I met one Contact Centre leader who was so terrified of an upcoming management meeting on their Contact Centre survey results they called in sick for the presentation.
Fear is a terrible way to motivate change and when Customer research is seen as ‘scary’ that inhibits the desire to learn more about research.
Another potential barrier I see is this one.
Research is a fascinating but complex topic. It involves a lot of what I call ‘First Principles’.
First Principles are the essential knowledge you need to understand the topic with some level of mastery.
In Customer Research that includes essential knowledge around topics like –
- The role of qualitative research
- The use of structured vs. unstructured data
- Descriptive, predictive and outcome metrics
- Forms of ethnographic research
- Relationship vs. transaction survey practices
- The role of statistical viability
- Basic research terminology – mode, median, average,
- More research terminology – correlation, regression, causality
- Service & experience design research
To learn and understand these concepts take time and effort. But the payoff is tremendous.

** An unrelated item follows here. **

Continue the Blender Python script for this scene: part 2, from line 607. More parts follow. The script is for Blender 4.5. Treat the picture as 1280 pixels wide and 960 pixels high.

In an era where more information and data is produced than at any other time in human history, dusting off those old statistics books and re-mastering quantitative & qualitative research matters.
Experience design is based on qualitative research methodologies in particular.
Get your Customer Research know-how up to speed. It helps you make sound sense of how you can understand Customers better.
In closing
Of course, I could have had 13 suggestions – or 5 suggestions or 11 and so on.
But after some thought to my own personal experience, what I’ve learned working with Clients and the amount of time and effort required, I hope that these suggestions resonate with you and are helpful.